Upon retirement in 2019, Paul Njuguna Mwangi, 65, invested Sh10 million in an edible sunflower oil factory in his home county of Trans Nzoia.
A former technical manager at Agricultural Development Corporation (ADC), he had financed the project through a bank loan, backed by his retirement benefits.
As a sole proprietor, he acquired a processing and refining machine from China and set up a processing plant operating as Elgon Fine Enterprise Limited at his home in Lessos, Kwanza Sub-County in Trans Nzoia.
The business grew steadily and he even secured a market for his products in supermarkets and wholesalers from as far as Nairobi.
It wasn’t until August 2021, that he received an alleged erroneous power bill of Sh417,972 for his growing cottage industry.
It would mark the beginning of his frustrations, as he was forced out of business due to the subsequent disconnection of power by Kenya Power and Lighting Company (KPLC) in November 2021.
This gave birth to a legal battle at the Energy and Petroleum Judicial Tribunal where he sought justice.
Court documents seen by the Nation show that his cottage industry, which used a three-phase electric power supply, was forced to close down due to lack of power supply for eight months.
Mr Mwangi said he complained vide Ref 21993404 to the Energy and Petroleum Regulatory Authority (Epra) over the power disconnection arising from the alleged erroneous disputed bill that pushed him to huge financial losses.
The Energy and Petroleum Tribunal convened a sitting in Nairobi in a March 7, 2024 hearing - EPA/E012/2022 between Mr Paul Njuguna Mwangi and KPLC, after months of unsuccessful efforts by Epra to resolve the matter between the parties amicably.
KPLC, the first respondent, failed to provide a detailed record of units consumed by the appellant to the tribunal and was found culpable for disconnecting his power despite instructions by the energy regulator to reconnect the cottage industry.
In a judgment delivered on March 26, 2024 by the vice chairperson Doris Kinya Mwirigi, the tribunal found that the appellant remained without power for a prolonged period of eight months because of non-adherence by the 1st respondent and the regulator to applicable provisions of the Energy Act of 2019, and that the power company did not comply with its own service delivery standards.
In its disposition, the tribunal ordered that the Sh417,972 power bill was not justifiable and ordered Mr Mwangi not to pay the amount as it slapped KPLC with the cost of the case.
Mr Mwangi is now seeking compensation of Sh2.4 million for the eight months he was out of business.

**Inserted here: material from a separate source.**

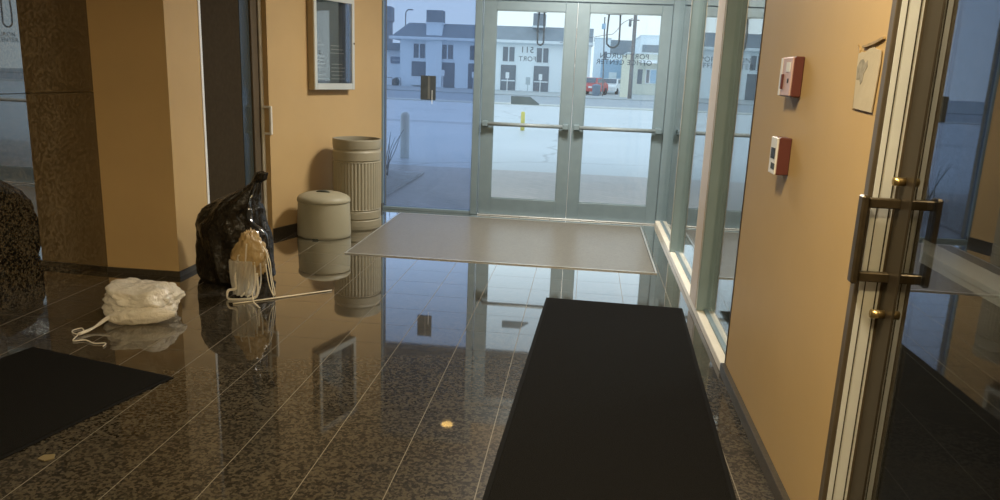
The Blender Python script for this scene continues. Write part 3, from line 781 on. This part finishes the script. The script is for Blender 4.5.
for x in (-14.0, -4.62):
    if x < -10: W('chimney_breast', x - .72, x + .72, -.3, 5.35, -.35, .9, M['house'], hs)
    else: W('chimney_base', x - .5, x + .5, 4.3, 5.35, .5, 1.2, M['house_trim'], hs)
    k_ = 1 if x < -10 else .72
    ch = W('chimney', x - .75 * k_, x + .73 * k_, 5.5, 6.55, -.3, 1.0, M['chim'], hs, .03)
    W('chimney_cap', x - .82 * k_, x + .80 * k_, 5.35, 5.5, -.4, 1.1, M['house_trim'], ch)
for x in (-15.4, -12.82, -10.24, -7.24, -4.20, -1.4):
    f = W('window', x - .56, x + .56, 2.28, 3.68, -.06, .0, M['house_trim'], hs)
    for s in (-.29, .29):
        W('pane', x + s - .23, x + s + .23, 2.36, 3.60, -.075, -.06, M['dark_open'], f)
for x in (-15.42, -12.8, -10.2, -7.22, -4.24, -1.5):
    z0 = .73 if x < -15 else -.25
    f = W('door', x - .68, x + .68, z0, 2.05, -.06, 0, M['dark_open'], hs)
    if x > -9: W('door_rail', x - .62, x + .62, .62, .72, -.085, -.06, M['house_trim'], f)
W('window_box', -16.1, -14.7, -.05, .62, -.5, -.0, M['house_trim'], hs)
# annex with a rounded sign
ax = thing('annex', 'low pale annex with a slate blue sign at the left end of the house', 'building', (-18.3, 72, -.3))
obj('wall', B(-1.0, 1.05, 0, 6, -.1, 3.3), M['house'], ax)
obj('roof_slab', B(-1.3, 1.08, -.6, 6.2, 3.3, 3.95, bev=.03), M['roof'], ax)
sg = obj('sign_board', B(-.28, .95, -.12, -.02, 2.1, 2.72, bev=.05), M['sign_blue'], ax)
obj('sign_line', B(-.1, .78, -.135, -.12, 2.36, 2.46), M['sign_grey'], sg)
# tower behind
tw = thing('tower', 'narrow grey tower standing behind the annex at far left', 'tower', (-25.0, 95, -.3))
obj('shaft', B(-.45, .42, 0, 1.2, 0, 9.0, bev=.03), M['chim'], tw); obj('top_band', B(-.5, .6, -.1, 1.3, 7.2, 8.9, bev=.03), M['chim'], tw)
# street lamp
t = thing('street_lamp', 'thin curved street lamp rising behind the left roof edge', 'street lamp', (-18.85, 79, -.3))
obj('pole', tube(bmesh.new(), [(0, 0, 0), (0, 0, 4), (0, 0, 6.9), (.1, 0, 7.35), (.3, 0, 7.5)], .055, n=8), M['pole'], t, True)
obj('lamp_head', B(.2, .75, -.1, .1, 7.44, 7.56, bev=.03), M['chim'], t)
obj('bracket', tube(bmesh.new(), [(0, 0, 5.4), (.35, 0, 5.35)], .03, n=6, sub=0), M['pole'], t)
# small signs in front of the doors
def post_sign(x, y, top, h, w, m, lab, base=-.2):
    t = thing('post_sign', lab, 'sign', (x, y, base), 0, 'small post signs across the street')
    obj('post', tube(bmesh.new(), [(0, .02, 0), (0, .02, top - base - .05)], .035, n=8, sub=0), m, t)
    obj('sign_panel', B(-w / 2, w / 2, -.03, -.005 + .0, top - base - h, top - base, bev=.008), m, t)
post_sign(-12.45, 66, 1.38, .5, .30, M['sign_white'], 'white post sign before the dark door seen through the blue sidelight')
post_sign(-9.78, 66, 1.32, .5, .30, M['sign_white'], 'white post sign at the right edge of the blue sidelight')
post_sign(-6.87, 66, 1.40, .5, .31, M['sign_white'], 'white post sign before the left dark door seen through the left entry door')
post_sign(-5.10, 66, 1.06, .62, .38, M['sign_grey'], 'grey post sign on the pale wall between two dark doors')
post_sign(-4.05, 66, 1.35, .5, .30, M['sign_white'], 'white post sign before the right dark door seen through the left entry door')
# rail and shrub beside the annex
t = thing('bike_rack', 'low dark arched rail in front of the annex', 'rack', (-17.5, 69, -.28))
for x in (-.75, .05): obj('arch', tube(bmesh.new(), [(x, 0, 0), (x, 0, .7), (x + .08, 0, .8), (x + .5, 0, .8), (x + .58, 0, .7), (x + .58, 0, 0)], .03, n=6, sub=3), M['pole'], t)
def shrubf(u, v):
    a = u * 2 * PI; b = (v - .5) * PI
    d = Vector((math.cos(a) * math.cos(b), math.sin(a) * math.cos(b), math.sin(b)))
    r = 1 + .25 * fbm(d, 4)
    return (d.x * r * .33, d.y * r * .33, max(0, .38 + d.z * r * .42))
sh = obj('shrub', blob(bmesh.new(), 40, 24, shrubf), M['shrub']); sh.location = (-17.55, 69.9, -.28); tag(sh, 'small dark shrub behind the arched rail by the annex', 'shrub')
# buildings seen through the right door
def building(name, lab, x0, x1, y0, y1, h, wm, rm, roof=.0, over=.1, base=-.3):
    t = thing(name, lab, 'building', ((x0 + x1) / 2, y0, base))
    hw = (x1 - x0) / 2
    obj('wall', B(-hw, hw, 0, y1 - y0, 0, h - base - roof), wm, t)
    obj('roof', B(-hw - over, hw + over, -over, y1 - y0 + over, h - base - roof, h - base + (.12 if roof == 0 else 0), bev=.03), rm, t)
    return t, hw
t, hw = building('rear_house', 'pale blue block house far behind the utility pole', .45, 2.25, 90, 98, 5.5, M['house'], M['house_trim'])
obj('window', B(.15, .55, -.05, 0, 3.2, 4.4), M['dark_open'], t)
t, hw = building('row_building', 'long building with grey roof behind the utility pole', 2.1, 6.3, 100, 112, 5.85, M['house'], M['roof'], 1.75)
t, hw = building('shop_box', 'boxy building with dark upper band at far right behind the cream shop', 5.3, 9.0, 85, 95, 5.7, M['house'], M['house_trim'])
obj('upper_band', B(-hw + .2, hw, -.1, 0, 4.35, 5.1), M['roof'], t)
t, hw = building('cream_shop', 'low cream shop with wide window seen through the right entry door', 3.6, 9.5, 75, 84, 3.55, M['cream_wall'], M['house_trim'])
f = obj('window', B(-1.2, .0, -.08, 0, 1.15, 2.5), M['house_trim'], t); obj('pane', B(-1.12, -.85, -.10, -.08, 1.22, 2.42), M['dark_open'], f); obj('pane', B(-.75, -.08, -.10, -.08, 1.22, 2.42), M['sky_wall'], f)
obj('door', B(-1.95, -1.5, -.05, 0, 1.1, 2.45), M['dark_open'], t)
obj('awning', prism(bmesh.new(), [(-.9, 3.02), (0, 3.35), (0, 3.02)], 'x', -1.9, 2.4), M['sign_white'], t)
t, hw = building('blue_shed', 'powder blue shed wall behind the white car', 1.25, 3.5, 82, 88, 2.9, M['sky_wall'], M['sky_wall'])
obj('door', B(-.3, .5, -.04, 0, 0, 2.1), M['house'], t)
t = thing('pillar_sign', 'cream sign pillar standing left of the utility pole', 'pillar', (2.82, 62, -.25))
obj('pillar_body', B(-.29, .30, -.25, .25, 0, 3.2, bev=.03), M['cream_post'], t); obj('pillar_cap', B(-.33, .34, -.29, .29, 3.2, 3.32, bev=.02), M['cream_post'], t)
# poles and wires
t = thing('utility_pole', 'tall weathered utility pole across the street with cross arm and transformer', 'utility pole', (3.1, 58, -.24))
obj('pole', tube(bmesh.new(), [(.0, 0, 0), (0, 0, 4.5), (-.02, 0, 9.0)], .15, n=12, sub=2, taper=lambda f: 1 - .2 * f), M['pole'], t, True)
obj('cross_arm', B(-.9, .9, -.06, .06, 6.9, 7.02), M['pole'], t)
obj('transformer', lathe(bmesh.new(), [(.05, 5.2), (.10, 5.22), (.10, 5.65), (.05, 5.68)], 16, c=(-.35, 0, 0)), M['pole'], t, True)
obj('foot_bracket', B(-.3, .3, -.03, .03, 5.62, 5.70), M['pole'], t)
t = thing('thin_pole', 'thin leaning pole left of the utility pole', 'pole', (1.2, 62, -.24))
obj('pole', tube(bmesh.new(), [(0, 0, 0), (-.12, 0, 3), (-.24, 0, 6.1)], .05, n=8, sub=2), M['pole'], t, True); obj('meter_box', B(-.42, -.12, -.1, .1, 5.2, 5.6, bev=.02), M['sky_wall'], t)
bm = bmesh.new()
tube(bm, [(2.9, 58, 5.55), (2.3, 59.5, 5.3), (1.7, 60.7, 4.6), (.98, 62.2, 4.5), (-2.5, 64, 3.9)], .022, n=5)
tag(obj('overhead_wire', bm, M['pole'], None, True), 'thin sagging overhead wire between the leaning pole and utility pole', 'wire')

def car(lab, x, y, z, rot, paint):
    t = thing('car', lab, 'car', (x, y, z), rot, 'cars parked across the street')
    prof = [(-2.1, .35), (-2.15, .75), (-1.95, .95), (-1.15, 1.02), (-.55, 1.45), (.75, 1.48), (1.45, 1.05), (2.1, .95), (2.18, .60), (2.1, .32)]
    bm = prism(bmesh.new(), prof, 'y', -.85, .85)
    for v in bm.verts:
        if v.co.z > 1.2: v.co.y *= .78
    bmesh.ops.bevel(bm, geom=bm.edges[:], offset=.05, segments=2, affect='EDGES')
    b = obj('body', bm, paint, t)
    bm = bmesh.new()
    for s in (-1, 1):
        pr = [(-1.0, 1.06), (-.50, 1.40), (.70, 1.42), (1.28, 1.08)]
        vv = [bm.verts.new((px, s * (.865 - (.19 * (pz - 1.02) / .45)), pz)) for px, pz in pr]
        v2 = [bm.verts.new((px, s * (.835 - (.19 * (pz - 1.02) / .45)), pz)) for px, pz in pr]
        bm.faces.new(vv); bm.faces.new(v2[::-1])
        for i in range(4): bm.faces.new((vv[i], v2[i], v2[(i + 1) % 4], vv[(i + 1) % 4]))
    obj('side_window', bm, M['car_glass'], t)
    for (nm, xa, za, xb, zb) in (('windshield', -1.17, 1.05, -.62, 1.44), ('rear_window', 1.44, 1.09, .83, 1.46)):
        bm = bmesh.new(); s = -1 if xa < 0 else 1
        vv = [bm.verts.new(p) for p in ((xa + s * .02, -.68, za), (xa + s * .02, .68, za), (xb + s * .02, .58, zb), (xb + s * .02, -.58, zb))]
        v2 = [bm.verts.new((v.co.x - s * .04, v.co.y, v.co.z)) for v in vv]
        bm.faces.new(vv); bm.faces.new(v2[::-1])
        for i in range(4): bm.faces.new((vv[i], v2[i], v2[(i + 1) % 4], vv[(i + 1) % 4]))
        obj(nm, bm, M['car_glass'], t)
    for wx in (-1.35, 1.35):
        for wy in (-.8, .8):
            bm = bmesh.new(); tube(bm, [(wx, wy - .1, .32), (wx, wy + .1, .32)], .32, n=20, sub=0); obj('wheel', bm, M['tyre'], t)
    obj('headlight', B(-2.19, -2.10, -.72, -.42, .62, .78, bev=.02), M['sign_white'], t); obj('headlight', B(-2.19, -2.10, .42, .72, .62, .78, bev=.02), M['sign_white'], t)
car('red car parked across the street behind the dark bin', .30, 66.4, -.23, math.radians(72), M['car_red'])
car('white car parked in front of the powder blue shed', 2.15, 72.4, -.27, math.radians(76), M['car_white'])
t = thing('street_bin', 'dark street bin in front of the red car', 'bin', (.68, 62.6, -.22))
obj('body', lathe(bmesh.new(), [(.26, 0), (.30, .05), (.33, .75), (.34, .8)], 24), M['sign_blue'], t, True); obj('lid', lathe(bmesh.new(), [(.35, .8), (.36, .86), (.2, .95), (.02, .97)], 24), M['sign_blue'], t, True)

# bollards, shrub near the doors
t = thing('bollard', 'cream bollard outside the blue sidelight', 'bollard', (-2.93, 12.3, -.02))
obj('post', lathe(bmesh.new(), [(.075, 0), (.075, .68), (.06, .73), (.02, .75)], 24), M['cream_bol'], t, True)
t = thing('bollard', 'short yellow bollard in the lot seen through the left entry door', 'bollard', (-1.60, 19.6, -.02), 0)
obj('post', lathe(bmesh.new(), [(.055, 0), (.052, .44), (.04, .47), (.01, .48)], 24), M['yellow'], t, True)
sb = thing('bare_shrub', 'bare twiggy shrub outside at the left edge of the blue sidelight', 'shrub', (-2.62, 9.9, .02))
rnd = random.Random(11)
for k in range(9):
    a = rnd.uniform(0, 2 * PI); h = rnd.uniform(.35, .62); l = rnd.uniform(.08, .28)
    pts = [(rnd.uniform(-.08, .08), rnd.uniform(-.08, .08), 0), (math.cos(a) * l * .4 + rnd.uniform(-.03, .03), math.sin(a) * l * .4, h * .5), (math.cos(a) * l, math.sin(a) * l, h)]
    obj('branch', tube(bmesh.new(), pts, .008, n=5, sub=4, taper=lambda f: 1 - .7 * f), M['twig'], sb)

# ------------------------------------------------------------------ sky
wd = bpy.data.worlds.new('overcast sky'); S.world = wd; wd.use_nodes = True
nt = wd.node_tree; nt.nodes.clear()
out = nt.nodes.new('ShaderNodeOutputWorld'); bg = nt.nodes.new('ShaderNodeBackground')
tc = nt.nodes.new('ShaderNodeTexCoord'); sx = nt.nodes.new('ShaderNodeSeparateXYZ'); nt.links.new(tc.outputs['Generated'], sx.inputs[0])
nz = nt.nodes.new('ShaderNodeTexNoise'); nz.inputs['Scale'].default_value = 3; nz.inputs['Detail'].default_value = 5; nt.links.new(tc.outputs['Generated'], nz.inputs['Vector'])
ad = nt.nodes.new('ShaderNodeMath'); ad.operation = 'MULTIPLY_ADD'; nt.links.new(nz.outputs['Fac'], ad.inputs[0]); ad.inputs[1].default_value = .25; nt.links.new(sx.outputs[2], ad.inputs[2])
rp = nt.nodes.new('ShaderNodeValToRGB'); e = rp.color_ramp.elements
e[0].position = .1; e[0].color = (.80, .93, .97, 1); e[1].position = .8; e[1].color = (.66, .84, 1.0, 1)
nt.links.new(ad.outputs[0], rp.inputs[0]); nt.links.new(rp.outputs[0], bg.inputs[0]); bg.inputs[1].default_value = 1.42
nt.links.new(bg.outputs[0], out.inputs[0])

# ------------------------------------------------------------------ camera
p, r, y = 2.30488861e-01, 3.92533998e-02, -1.04419469e-01
fw = Vector((math.sin(y) * math.cos(p), math.cos(y) * math.cos(p), -math.sin(p)))
rt = Vector((math.cos(y), -math.sin(y), 0)); up = rt.cross(fw)
rt2 = rt * math.cos(r) + up * math.sin(r); up2 = up * math.cos(r) - rt * math.sin(r)
cd = bpy.data.cameras.new('camera'); cd.sensor_width = 36; cd.lens = 759.353 / 1000 * 36; cd.clip_start = .02; cd.clip_end = 500
co = bpy.data.objects.new('camera', cd); C.objects.link(co)
co.matrix_world = Matrix(((rt2.x, up2.x, -fw.x, 0), (rt2.y, up2.y, -fw.y, 0), (rt2.z, up2.z, -fw.z, 1.423), (0, 0, 0, 1)))
S.camera = co

S.view_settings.view_transform = 'Standard'; S.view_settings.look = 'None'
S.view_settings.exposure = 0; S.view_settings.gamma = 1; S.view_settings.use_curve_mapping = False
S.cycles.use_denoising = True
S.cycles.max_bounces = 12; S.cycles.transparent_max_bounces = 24; S.cycles.glossy_bounces = 6; S.cycles.diffuse_bounces = 5
S.cycles.sample_clamp_indirect = 8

He told the Nation that he lost his market and has only remained with a third of his customers.
In an interview with the Nation, the proprietor said the lack of alternative sources of power pushed him out of business since his factory can only take up a three-phase power supply.
“I used to make about Sh300,000 per month before the disconnection of power, but now I make about Sh100,000, which means I am struggling in the business and that is why I am seeking compensation from the government to help me get back on my feet,” he said.

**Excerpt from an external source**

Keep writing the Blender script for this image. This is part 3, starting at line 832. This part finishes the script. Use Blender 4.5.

He noted that his investment suffered a huge setback after most of the farmers he had contracted for the raw material terminated their contacts after his industry closed due to a lack of power source.
“I am seeking compensation for general damages because my business was affected. I have lost many farmers who were supplying me with sunflower for edible oil extraction,” he said.

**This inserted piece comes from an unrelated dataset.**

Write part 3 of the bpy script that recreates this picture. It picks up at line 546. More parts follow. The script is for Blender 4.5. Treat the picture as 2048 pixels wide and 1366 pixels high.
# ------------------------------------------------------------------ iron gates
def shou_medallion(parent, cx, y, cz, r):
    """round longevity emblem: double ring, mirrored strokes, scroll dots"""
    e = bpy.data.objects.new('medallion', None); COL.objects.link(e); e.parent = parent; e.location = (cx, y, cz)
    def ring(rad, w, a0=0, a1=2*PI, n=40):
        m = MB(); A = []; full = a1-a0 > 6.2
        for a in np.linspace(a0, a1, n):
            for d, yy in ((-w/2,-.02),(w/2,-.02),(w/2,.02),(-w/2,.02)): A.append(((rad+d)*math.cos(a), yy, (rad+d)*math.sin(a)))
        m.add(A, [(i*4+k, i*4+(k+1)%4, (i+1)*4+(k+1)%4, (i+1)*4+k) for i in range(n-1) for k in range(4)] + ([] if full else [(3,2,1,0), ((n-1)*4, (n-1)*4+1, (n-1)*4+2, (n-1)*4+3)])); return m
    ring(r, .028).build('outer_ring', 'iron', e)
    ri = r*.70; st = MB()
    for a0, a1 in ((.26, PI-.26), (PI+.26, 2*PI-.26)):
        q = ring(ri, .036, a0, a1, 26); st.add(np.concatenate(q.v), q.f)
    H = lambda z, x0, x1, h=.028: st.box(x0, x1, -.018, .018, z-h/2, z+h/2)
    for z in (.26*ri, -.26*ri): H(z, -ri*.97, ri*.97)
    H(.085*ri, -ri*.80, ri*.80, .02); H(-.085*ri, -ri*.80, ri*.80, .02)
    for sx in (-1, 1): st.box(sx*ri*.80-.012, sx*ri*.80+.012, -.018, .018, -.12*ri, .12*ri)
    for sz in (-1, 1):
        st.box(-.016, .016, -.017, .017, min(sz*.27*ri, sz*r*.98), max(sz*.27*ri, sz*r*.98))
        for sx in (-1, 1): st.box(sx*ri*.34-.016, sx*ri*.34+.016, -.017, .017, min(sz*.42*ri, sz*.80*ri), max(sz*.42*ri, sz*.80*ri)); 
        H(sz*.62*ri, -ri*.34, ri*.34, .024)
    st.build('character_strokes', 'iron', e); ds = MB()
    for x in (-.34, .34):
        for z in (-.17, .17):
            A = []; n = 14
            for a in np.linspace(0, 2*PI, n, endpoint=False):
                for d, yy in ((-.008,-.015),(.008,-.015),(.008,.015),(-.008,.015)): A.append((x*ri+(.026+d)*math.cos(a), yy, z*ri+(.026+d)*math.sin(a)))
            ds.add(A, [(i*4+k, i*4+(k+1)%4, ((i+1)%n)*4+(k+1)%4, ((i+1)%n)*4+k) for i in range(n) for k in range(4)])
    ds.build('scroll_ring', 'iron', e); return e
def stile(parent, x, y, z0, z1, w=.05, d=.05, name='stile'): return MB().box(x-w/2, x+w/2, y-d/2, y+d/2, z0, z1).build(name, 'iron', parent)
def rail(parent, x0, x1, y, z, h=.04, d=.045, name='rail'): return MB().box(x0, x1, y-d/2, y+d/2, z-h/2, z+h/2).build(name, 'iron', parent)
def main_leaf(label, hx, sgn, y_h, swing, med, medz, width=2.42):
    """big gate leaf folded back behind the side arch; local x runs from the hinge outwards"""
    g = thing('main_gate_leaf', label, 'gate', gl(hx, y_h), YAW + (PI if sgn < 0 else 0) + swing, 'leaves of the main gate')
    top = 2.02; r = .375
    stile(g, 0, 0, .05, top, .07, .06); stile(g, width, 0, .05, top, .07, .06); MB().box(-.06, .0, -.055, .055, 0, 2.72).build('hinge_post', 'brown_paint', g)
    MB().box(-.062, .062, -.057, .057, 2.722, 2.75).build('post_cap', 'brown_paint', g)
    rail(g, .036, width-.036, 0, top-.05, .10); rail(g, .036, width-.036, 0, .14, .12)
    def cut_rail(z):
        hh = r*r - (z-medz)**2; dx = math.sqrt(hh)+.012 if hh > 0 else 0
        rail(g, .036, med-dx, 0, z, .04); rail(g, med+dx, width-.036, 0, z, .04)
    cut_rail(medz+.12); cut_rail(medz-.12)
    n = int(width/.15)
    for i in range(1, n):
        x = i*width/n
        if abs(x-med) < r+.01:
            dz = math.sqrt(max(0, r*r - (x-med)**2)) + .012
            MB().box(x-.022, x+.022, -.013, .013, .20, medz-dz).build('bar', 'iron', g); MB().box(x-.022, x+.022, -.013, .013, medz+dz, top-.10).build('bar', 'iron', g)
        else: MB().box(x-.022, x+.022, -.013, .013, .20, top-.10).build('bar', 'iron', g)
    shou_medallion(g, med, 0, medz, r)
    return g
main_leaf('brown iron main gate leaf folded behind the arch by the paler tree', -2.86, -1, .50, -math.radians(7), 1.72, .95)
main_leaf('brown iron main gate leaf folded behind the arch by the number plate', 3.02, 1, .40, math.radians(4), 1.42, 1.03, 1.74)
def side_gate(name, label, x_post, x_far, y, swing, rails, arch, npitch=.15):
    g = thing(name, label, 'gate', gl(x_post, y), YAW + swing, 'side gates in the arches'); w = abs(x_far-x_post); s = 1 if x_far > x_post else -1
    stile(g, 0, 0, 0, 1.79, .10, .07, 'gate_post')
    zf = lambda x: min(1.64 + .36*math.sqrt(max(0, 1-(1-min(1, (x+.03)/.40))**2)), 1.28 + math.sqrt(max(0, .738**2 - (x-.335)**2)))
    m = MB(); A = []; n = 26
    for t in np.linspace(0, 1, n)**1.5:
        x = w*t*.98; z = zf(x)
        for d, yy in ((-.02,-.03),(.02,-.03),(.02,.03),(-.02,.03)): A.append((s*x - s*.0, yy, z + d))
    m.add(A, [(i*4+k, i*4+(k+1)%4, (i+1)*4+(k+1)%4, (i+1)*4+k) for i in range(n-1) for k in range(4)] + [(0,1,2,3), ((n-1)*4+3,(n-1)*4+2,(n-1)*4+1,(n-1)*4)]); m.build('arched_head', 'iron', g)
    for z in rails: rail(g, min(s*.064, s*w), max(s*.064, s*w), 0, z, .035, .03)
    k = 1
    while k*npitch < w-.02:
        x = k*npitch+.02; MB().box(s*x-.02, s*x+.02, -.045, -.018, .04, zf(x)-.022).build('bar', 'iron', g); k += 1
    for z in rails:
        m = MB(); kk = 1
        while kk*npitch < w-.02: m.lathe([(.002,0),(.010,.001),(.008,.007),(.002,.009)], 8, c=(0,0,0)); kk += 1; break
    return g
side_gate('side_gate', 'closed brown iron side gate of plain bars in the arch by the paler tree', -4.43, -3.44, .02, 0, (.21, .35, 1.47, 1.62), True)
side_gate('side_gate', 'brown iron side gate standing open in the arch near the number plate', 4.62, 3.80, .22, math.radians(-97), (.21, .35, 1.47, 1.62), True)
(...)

He expressed disappointment that efforts to have a sweeter retirement as a local investor have been affected and called on the government to support and protect local investors to boost the local economy.
“You can imagine now I am thinking about how I will raise Sh10 million to set up a solar power system as my alternative source of power, since the market monopoly by Kenya Power is affecting many investors just like me. The government should set up better policies to protect local investors,” he stated.